# [Instructions for the task]
Print each line of the listing once more, precisely as given.
** Begin **
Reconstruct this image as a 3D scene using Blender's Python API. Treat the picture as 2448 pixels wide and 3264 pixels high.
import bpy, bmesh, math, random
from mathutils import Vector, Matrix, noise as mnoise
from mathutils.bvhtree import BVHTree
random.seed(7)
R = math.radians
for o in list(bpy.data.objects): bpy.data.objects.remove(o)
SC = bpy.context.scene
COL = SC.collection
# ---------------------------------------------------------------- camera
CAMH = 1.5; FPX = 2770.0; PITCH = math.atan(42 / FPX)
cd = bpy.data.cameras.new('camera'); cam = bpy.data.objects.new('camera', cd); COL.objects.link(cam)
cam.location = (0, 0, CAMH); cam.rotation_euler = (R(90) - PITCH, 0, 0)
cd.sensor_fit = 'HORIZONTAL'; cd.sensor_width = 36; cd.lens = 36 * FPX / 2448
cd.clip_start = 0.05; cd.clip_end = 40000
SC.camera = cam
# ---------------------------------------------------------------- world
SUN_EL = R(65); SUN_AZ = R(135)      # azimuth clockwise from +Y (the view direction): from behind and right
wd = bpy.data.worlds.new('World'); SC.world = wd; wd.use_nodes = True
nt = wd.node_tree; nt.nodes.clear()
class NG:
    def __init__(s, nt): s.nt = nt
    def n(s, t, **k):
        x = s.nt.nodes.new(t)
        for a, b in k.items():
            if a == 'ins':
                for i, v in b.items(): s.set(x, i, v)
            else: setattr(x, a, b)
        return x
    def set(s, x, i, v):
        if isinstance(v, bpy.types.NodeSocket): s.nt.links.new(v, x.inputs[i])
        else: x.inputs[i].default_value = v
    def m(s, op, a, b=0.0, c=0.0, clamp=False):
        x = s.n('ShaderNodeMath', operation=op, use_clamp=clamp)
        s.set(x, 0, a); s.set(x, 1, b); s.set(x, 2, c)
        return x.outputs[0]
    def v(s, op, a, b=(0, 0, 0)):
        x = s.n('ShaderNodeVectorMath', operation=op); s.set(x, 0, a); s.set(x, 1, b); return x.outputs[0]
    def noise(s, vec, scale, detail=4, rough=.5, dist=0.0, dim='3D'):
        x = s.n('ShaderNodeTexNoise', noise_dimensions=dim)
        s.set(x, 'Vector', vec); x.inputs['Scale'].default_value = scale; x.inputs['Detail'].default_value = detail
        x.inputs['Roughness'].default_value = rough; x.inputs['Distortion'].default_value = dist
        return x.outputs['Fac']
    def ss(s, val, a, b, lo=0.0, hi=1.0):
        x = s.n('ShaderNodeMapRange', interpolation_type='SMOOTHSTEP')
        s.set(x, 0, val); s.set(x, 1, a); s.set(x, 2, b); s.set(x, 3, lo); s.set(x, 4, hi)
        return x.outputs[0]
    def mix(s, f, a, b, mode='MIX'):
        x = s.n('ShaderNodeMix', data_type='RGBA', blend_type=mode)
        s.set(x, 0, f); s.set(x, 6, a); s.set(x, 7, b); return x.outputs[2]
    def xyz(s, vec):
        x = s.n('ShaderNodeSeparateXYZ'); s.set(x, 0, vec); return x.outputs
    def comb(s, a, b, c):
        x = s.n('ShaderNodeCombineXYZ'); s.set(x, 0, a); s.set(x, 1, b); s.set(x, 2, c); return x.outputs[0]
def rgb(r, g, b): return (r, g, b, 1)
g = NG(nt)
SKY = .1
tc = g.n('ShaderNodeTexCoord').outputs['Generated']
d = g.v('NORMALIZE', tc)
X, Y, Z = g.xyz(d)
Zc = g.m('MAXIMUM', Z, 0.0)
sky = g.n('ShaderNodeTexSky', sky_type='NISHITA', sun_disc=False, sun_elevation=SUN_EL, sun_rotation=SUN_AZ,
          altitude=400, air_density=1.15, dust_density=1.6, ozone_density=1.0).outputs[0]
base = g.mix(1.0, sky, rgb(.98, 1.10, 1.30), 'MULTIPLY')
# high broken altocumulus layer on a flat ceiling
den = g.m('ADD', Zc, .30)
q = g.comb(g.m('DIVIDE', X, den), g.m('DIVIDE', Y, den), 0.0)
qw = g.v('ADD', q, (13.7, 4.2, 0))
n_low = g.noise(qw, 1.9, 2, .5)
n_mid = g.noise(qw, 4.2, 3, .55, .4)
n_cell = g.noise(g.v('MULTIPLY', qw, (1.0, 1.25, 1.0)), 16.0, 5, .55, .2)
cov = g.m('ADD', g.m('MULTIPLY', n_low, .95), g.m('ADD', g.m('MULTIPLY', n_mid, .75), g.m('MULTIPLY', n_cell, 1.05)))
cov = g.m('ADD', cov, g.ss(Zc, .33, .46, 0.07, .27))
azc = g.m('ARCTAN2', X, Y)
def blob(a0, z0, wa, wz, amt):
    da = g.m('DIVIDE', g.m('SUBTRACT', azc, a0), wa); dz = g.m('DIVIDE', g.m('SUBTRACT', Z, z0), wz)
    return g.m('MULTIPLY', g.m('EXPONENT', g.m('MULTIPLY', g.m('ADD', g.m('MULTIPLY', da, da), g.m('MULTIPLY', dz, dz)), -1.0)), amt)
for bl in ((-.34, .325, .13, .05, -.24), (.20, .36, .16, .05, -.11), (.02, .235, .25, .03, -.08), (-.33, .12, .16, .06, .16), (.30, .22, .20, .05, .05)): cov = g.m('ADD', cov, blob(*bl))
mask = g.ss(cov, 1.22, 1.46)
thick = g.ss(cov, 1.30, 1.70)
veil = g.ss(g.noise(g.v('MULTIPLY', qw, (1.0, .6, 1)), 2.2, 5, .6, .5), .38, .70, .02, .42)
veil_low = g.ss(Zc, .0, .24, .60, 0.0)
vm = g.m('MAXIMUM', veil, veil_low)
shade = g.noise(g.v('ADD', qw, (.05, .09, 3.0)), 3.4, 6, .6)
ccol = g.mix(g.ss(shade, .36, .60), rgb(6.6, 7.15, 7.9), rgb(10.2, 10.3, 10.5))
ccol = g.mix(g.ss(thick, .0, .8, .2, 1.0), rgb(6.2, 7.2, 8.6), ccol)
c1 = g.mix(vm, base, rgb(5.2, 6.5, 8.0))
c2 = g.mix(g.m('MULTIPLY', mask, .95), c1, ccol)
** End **
# [Exercise answer]
Reconstruct this image as a 3D scene using Blender's Python API. Treat the picture as 2448 pixels wide and 3264 pixels high.
import bpy, bmesh, math, random
from mathutils import Vector, Matrix, noise as mnoise
from mathutils.bvhtree import BVHTree
random.seed(7)
R = math.radians
for o in list(bpy.data.objects): bpy.data.objects.remove(o)
SC = bpy.context.scene
COL = SC.collection
# ---------------------------------------------------------------- camera
CAMH = 1.5; FPX = 2770.0; PITCH = math.atan(42 / FPX)
cd = bpy.data.cameras.new('camera'); cam = bpy.data.objects.new('camera', cd); COL.objects.link(cam)
cam.location = (0, 0, CAMH); cam.rotation_euler = (R(90) - PITCH, 0, 0)
cd.sensor_fit = 'HORIZONTAL'; cd.sensor_width = 36; cd.lens = 36 * FPX / 2448
cd.clip_start = 0.05; cd.clip_end = 40000
SC.camera = cam
# ---------------------------------------------------------------- world
SUN_EL = R(65); SUN_AZ = R(135)      # azimuth clockwise from +Y (the view direction): from behind and right
wd = bpy.data.worlds.new('World'); SC.world = wd; wd.use_nodes = True
nt = wd.node_tree; nt.nodes.clear()
class NG:
    def __init__(s, nt): s.nt = nt
    def n(s, t, **k):
        x = s.nt.nodes.new(t)
        for a, b in k.items():
            if a == 'ins':
                for i, v in b.items(): s.set(x, i, v)
            else: setattr(x, a, b)
        return x
    def set(s, x, i, v):
        if isinstance(v, bpy.types.NodeSocket): s.nt.links.new(v, x.inputs[i])
        else: x.inputs[i].default_value = v
    def m(s, op, a, b=0.0, c=0.0, clamp=False):
        x = s.n('ShaderNodeMath', operation=op, use_clamp=clamp)
        s.set(x, 0, a); s.set(x, 1, b); s.set(x, 2, c)
        return x.outputs[0]
    def v(s, op, a, b=(0, 0, 0)):
        x = s.n('ShaderNodeVectorMath', operation=op); s.set(x, 0, a); s.set(x, 1, b); return x.outputs[0]
    def noise(s, vec, scale, detail=4, rough=.5, dist=0.0, dim='3D'):
        x = s.n('ShaderNodeTexNoise', noise_dimensions=dim)
        s.set(x, 'Vector', vec); x.inputs['Scale'].default_value = scale; x.inputs['Detail'].default_value = detail
        x.inputs['Roughness'].default_value = rough; x.inputs['Distortion'].default_value = dist
        return x.outputs['Fac']
    def ss(s, val, a, b, lo=0.0, hi=1.0):
        x = s.n('ShaderNodeMapRange', interpolation_type='SMOOTHSTEP')
        s.set(x, 0, val); s.set(x, 1, a); s.set(x, 2, b); s.set(x, 3, lo); s.set(x, 4, hi)
        return x.outputs[0]
    def mix(s, f, a, b, mode='MIX'):
        x = s.n('ShaderNodeMix', data_type='RGBA', blend_type=mode)
        s.set(x, 0, f); s.set(x, 6, a); s.set(x, 7, b); return x.outputs[2]
    def xyz(s, vec):
        x = s.n('ShaderNodeSeparateXYZ'); s.set(x, 0, vec); return x.outputs
    def comb(s, a, b, c):
        x = s.n('ShaderNodeCombineXYZ'); s.set(x, 0, a); s.set(x, 1, b); s.set(x, 2, c); return x.outputs[0]
def rgb(r, g, b): return (r, g, b, 1)
g = NG(nt)
SKY = .1
tc = g.n('ShaderNodeTexCoord').outputs['Generated']
d = g.v('NORMALIZE', tc)
X, Y, Z = g.xyz(d)
Zc = g.m('MAXIMUM', Z, 0.0)
sky = g.n('ShaderNodeTexSky', sky_type='NISHITA', sun_disc=False, sun_elevation=SUN_EL, sun_rotation=SUN_AZ,
          altitude=400, air_density=1.15, dust_density=1.6, ozone_density=1.0).outputs[0]
base = g.mix(1.0, sky, rgb(.98, 1.10, 1.30), 'MULTIPLY')
# high broken altocumulus layer on a flat ceiling
den = g.m('ADD', Zc, .30)
q = g.comb(g.m('DIVIDE', X, den), g.m('DIVIDE', Y, den), 0.0)
qw = g.v('ADD', q, (13.7, 4.2, 0))
n_low = g.noise(qw, 1.9, 2, .5)
n_mid = g.noise(qw, 4.2, 3, .55, .4)
n_cell = g.noise(g.v('MULTIPLY', qw, (1.0, 1.25, 1.0)), 16.0, 5, .55, .2)
cov = g.m('ADD', g.m('MULTIPLY', n_low, .95), g.m('ADD', g.m('MULTIPLY', n_mid, .75), g.m('MULTIPLY', n_cell, 1.05)))
cov = g.m('ADD', cov, g.ss(Zc, .33, .46, 0.07, .27))
azc = g.m('ARCTAN2', X, Y)
def blob(a0, z0, wa, wz, amt):
    da = g.m('DIVIDE', g.m('SUBTRACT', azc, a0), wa); dz = g.m('DIVIDE', g.m('SUBTRACT', Z, z0), wz)
    return g.m('MULTIPLY', g.m('EXPONENT', g.m('MULTIPLY', g.m('ADD', g.m('MULTIPLY', da, da), g.m('MULTIPLY', dz, dz)), -1.0)), amt)
for bl in ((-.34, .325, .13, .05, -.24), (.20, .36, .16, .05, -.11), (.02, .235, .25, .03, -.08), (-.33, .12, .16, .06, .16), (.30, .22, .20, .05, .05)): cov = g.m('ADD', cov, blob(*bl))
mask = g.ss(cov, 1.22, 1.46)
thick = g.ss(cov, 1.30, 1.70)
veil = g.ss(g.noise(g.v('MULTIPLY', qw, (1.0, .6, 1)), 2.2, 5, .6, .5), .38, .70, .02, .42)
veil_low = g.ss(Zc, .0, .24, .60, 0.0)
vm = g.m('MAXIMUM', veil, veil_low)
shade = g.noise(g.v('ADD', qw, (.05, .09, 3.0)), 3.4, 6, .6)
ccol = g.mix(g.ss(shade, .36, .60), rgb(6.6, 7.15, 7.9), rgb(10.2, 10.3, 10.5))
ccol = g.mix(g.ss(thick, .0, .8, .2, 1.0), rgb(6.2, 7.2, 8.6), ccol)
c1 = g.mix(vm, base, rgb(5.2, 6.5, 8.0))
c2 = g.mix(g.m('MULTIPLY', mask, .95), c1, ccol)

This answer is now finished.